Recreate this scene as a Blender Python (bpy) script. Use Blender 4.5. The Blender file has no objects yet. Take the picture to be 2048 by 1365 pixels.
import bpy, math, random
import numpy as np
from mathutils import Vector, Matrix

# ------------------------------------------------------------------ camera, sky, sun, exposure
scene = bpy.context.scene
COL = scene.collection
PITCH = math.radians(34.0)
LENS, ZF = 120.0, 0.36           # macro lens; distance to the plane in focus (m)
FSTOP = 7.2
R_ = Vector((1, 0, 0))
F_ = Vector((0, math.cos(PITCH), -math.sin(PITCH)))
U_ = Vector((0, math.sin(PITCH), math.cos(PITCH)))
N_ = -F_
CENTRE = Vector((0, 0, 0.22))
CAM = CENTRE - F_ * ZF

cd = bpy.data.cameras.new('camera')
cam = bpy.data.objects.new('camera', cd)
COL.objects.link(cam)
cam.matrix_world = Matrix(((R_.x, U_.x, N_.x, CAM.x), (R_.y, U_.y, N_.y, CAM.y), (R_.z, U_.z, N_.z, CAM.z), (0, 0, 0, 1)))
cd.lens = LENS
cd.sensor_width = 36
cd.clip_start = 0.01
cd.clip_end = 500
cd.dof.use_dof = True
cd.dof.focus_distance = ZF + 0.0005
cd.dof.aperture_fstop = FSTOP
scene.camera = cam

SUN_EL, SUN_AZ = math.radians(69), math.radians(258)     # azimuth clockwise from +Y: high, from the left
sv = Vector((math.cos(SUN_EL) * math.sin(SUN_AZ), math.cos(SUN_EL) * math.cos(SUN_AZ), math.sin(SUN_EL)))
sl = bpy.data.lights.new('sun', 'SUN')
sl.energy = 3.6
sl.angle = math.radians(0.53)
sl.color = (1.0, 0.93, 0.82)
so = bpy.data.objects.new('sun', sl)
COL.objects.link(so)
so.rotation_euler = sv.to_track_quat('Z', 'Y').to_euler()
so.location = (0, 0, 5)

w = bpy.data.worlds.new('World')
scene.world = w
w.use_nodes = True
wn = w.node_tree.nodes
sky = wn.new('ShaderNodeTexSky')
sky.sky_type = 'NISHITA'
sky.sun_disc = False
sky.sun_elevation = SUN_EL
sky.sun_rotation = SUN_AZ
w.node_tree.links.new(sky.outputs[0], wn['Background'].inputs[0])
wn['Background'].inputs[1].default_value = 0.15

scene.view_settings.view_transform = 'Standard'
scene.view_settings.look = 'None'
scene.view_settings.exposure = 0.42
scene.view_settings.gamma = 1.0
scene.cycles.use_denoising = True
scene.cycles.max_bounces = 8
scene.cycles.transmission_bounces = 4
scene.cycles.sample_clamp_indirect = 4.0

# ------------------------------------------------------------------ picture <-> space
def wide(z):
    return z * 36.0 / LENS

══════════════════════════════

Brief - Show the data once more, exactly as it was written.

Output -
Recreate this scene as a Blender Python (bpy) script. Use Blender 4.5. The Blender file has no objects yet. Take the picture to be 2048 by 1365 pixels.
import bpy, math, random
import numpy as np
from mathutils import Vector, Matrix

# ------------------------------------------------------------------ camera, sky, sun, exposure
scene = bpy.context.scene
COL = scene.collection
PITCH = math.radians(34.0)
LENS, ZF = 120.0, 0.36           # macro lens; distance to the plane in focus (m)
FSTOP = 7.2
R_ = Vector((1, 0, 0))
F_ = Vector((0, math.cos(PITCH), -math.sin(PITCH)))
U_ = Vector((0, math.sin(PITCH), math.cos(PITCH)))
N_ = -F_
CENTRE = Vector((0, 0, 0.22))
CAM = CENTRE - F_ * ZF

cd = bpy.data.cameras.new('camera')
cam = bpy.data.objects.new('camera', cd)
COL.objects.link(cam)
cam.matrix_world = Matrix(((R_.x, U_.x, N_.x, CAM.x), (R_.y, U_.y, N_.y, CAM.y), (R_.z, U_.z, N_.z, CAM.z), (0, 0, 0, 1)))
cd.lens = LENS
cd.sensor_width = 36
cd.clip_start = 0.01
cd.clip_end = 500
cd.dof.use_dof = True
cd.dof.focus_distance = ZF + 0.0005
cd.dof.aperture_fstop = FSTOP
scene.camera = cam

SUN_EL, SUN_AZ = math.radians(69), math.radians(258)     # azimuth clockwise from +Y: high, from the left
sv = Vector((math.cos(SUN_EL) * math.sin(SUN_AZ), math.cos(SUN_EL) * math.cos(SUN_AZ), math.sin(SUN_EL)))
sl = bpy.data.lights.new('sun', 'SUN')
sl.energy = 3.6
sl.angle = math.radians(0.53)
sl.color = (1.0, 0.93, 0.82)
so = bpy.data.objects.new('sun', sl)
COL.objects.link(so)
so.rotation_euler = sv.to_track_quat('Z', 'Y').to_euler()
so.location = (0, 0, 5)

w = bpy.data.worlds.new('World')
scene.world = w
w.use_nodes = True
wn = w.node_tree.nodes
sky = wn.new('ShaderNodeTexSky')
sky.sky_type = 'NISHITA'
sky.sun_disc = False
sky.sun_elevation = SUN_EL
sky.sun_rotation = SUN_AZ
w.node_tree.links.new(sky.outputs[0], wn['Background'].inputs[0])
wn['Background'].inputs[1].default_value = 0.15

scene.view_settings.view_transform = 'Standard'
scene.view_settings.look = 'None'
scene.view_settings.exposure = 0.42
scene.view_settings.gamma = 1.0
scene.cycles.use_denoising = True
scene.cycles.max_bounces = 8
scene.cycles.transmission_bounces = 4
scene.cycles.sample_clamp_indirect = 4.0

# ------------------------------------------------------------------ picture <-> space
def wide(z):
    return z * 36.0 / LENS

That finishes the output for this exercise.